Doris Dixon moved to the current spot in 1989 after Hurricane Hugo destroyed the building at 442 King St; Mayor Joe Riley and the Chamber of Commerce helped her find the current location.

A step back in time


Step inside Reeves & Son and you take a step back in time. Just about every available space is filled, chock full of plaques, family pictures and electric fans to cool the place.

Lining the walls and cardboards are hundreds of yellowed newspaper clippings of local people, including Riley and blacksmith Philip Simmons.

Dixon said Simmons always walked with both hands behind his back, and would stop in from time to time.

He called her “the Flower Lady,” and you can see why.
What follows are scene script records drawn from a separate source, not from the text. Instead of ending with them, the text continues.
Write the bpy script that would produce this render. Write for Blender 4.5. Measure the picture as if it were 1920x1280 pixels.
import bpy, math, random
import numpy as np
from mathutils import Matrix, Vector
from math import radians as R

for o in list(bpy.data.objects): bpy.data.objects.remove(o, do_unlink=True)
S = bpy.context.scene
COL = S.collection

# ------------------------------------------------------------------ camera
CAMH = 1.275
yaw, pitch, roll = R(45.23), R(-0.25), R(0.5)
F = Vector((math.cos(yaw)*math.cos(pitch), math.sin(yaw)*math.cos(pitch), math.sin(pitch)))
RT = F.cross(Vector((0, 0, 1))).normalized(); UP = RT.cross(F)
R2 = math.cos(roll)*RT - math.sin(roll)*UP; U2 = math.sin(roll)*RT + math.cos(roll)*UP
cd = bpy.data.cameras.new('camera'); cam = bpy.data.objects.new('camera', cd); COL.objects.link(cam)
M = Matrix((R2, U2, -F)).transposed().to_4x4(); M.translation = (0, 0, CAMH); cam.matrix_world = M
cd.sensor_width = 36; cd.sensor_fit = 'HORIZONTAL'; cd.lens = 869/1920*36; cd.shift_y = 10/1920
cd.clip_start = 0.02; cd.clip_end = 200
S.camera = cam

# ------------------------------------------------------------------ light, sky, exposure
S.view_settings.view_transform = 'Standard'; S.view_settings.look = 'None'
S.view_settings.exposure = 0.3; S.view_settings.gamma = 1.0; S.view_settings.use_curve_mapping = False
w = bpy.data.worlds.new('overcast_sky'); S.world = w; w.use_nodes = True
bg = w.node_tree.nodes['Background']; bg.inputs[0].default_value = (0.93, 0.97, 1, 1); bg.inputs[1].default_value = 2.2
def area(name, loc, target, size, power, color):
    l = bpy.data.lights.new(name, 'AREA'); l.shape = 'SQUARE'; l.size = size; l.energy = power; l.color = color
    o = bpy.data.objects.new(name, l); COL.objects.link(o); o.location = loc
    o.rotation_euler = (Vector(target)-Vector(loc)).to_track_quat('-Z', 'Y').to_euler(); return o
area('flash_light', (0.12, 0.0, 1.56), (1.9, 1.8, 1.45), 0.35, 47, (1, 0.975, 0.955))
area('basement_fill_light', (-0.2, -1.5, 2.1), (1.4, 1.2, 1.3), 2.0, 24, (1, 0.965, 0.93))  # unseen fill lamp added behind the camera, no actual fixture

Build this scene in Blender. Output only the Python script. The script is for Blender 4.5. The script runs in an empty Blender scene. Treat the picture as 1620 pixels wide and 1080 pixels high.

She has nearly 100 potted plants and flowers in the shop.

And, of course, there are shoes everywhere — men’s, women’s, flats, pumps, boots.

One pair of ladies’ purple leather slingbacks has been there since 2009. No one has come to claim them, and Dixon no longer has a telephone number. They are a size 9 medium, by the way.

Asked if she looks at shoes first when she meets someone, Dixon replies with a smile, “Of, course.”

And she can quickly tell you whether your shoes can be repaired. Suffice it to say, this columnist needs to buy better shoes.

Dixon, who has not bought a pair of shoes in about 10 years, said there used to be several shoe-repair shops downtown; they have faded as people retired and died out.

Fewer people come into the shop now. She has only about five customers a day sometimes. Asked how she is faring, Dixon said, “I have a landlord with a heart.”

The area used to be a big shopping destination with lots of furniture and clothing stores, such as J.L. Goldberg and Edwards’ Five and Dime. Now it is populated with bars and restaurants.

When customers stop in for the first time, they ask for the owner, thinking it’s a man, Dixon said.

After the initial surprise, they are fine.

Even so, many call her Mrs. Reeves. She smiles and answers to the name.

Dixon has known of only one other female shoe repairer, but she does not think of herself as a pioneer, just a woman doing “what she had to do.”

With lots of help, she had to learn to repair shoes when her husband died.

Now she mostly repairs women’s shoes and bags; Her son, Louis Nesbitt, repairs the men’s shoes.

Oh, while you are there, get your shoes shined — with a modern twist. You sit and relax while Dixon takes your shoes to a machine called a finisher and shines them.

You will only be set back about seven or eight bucks.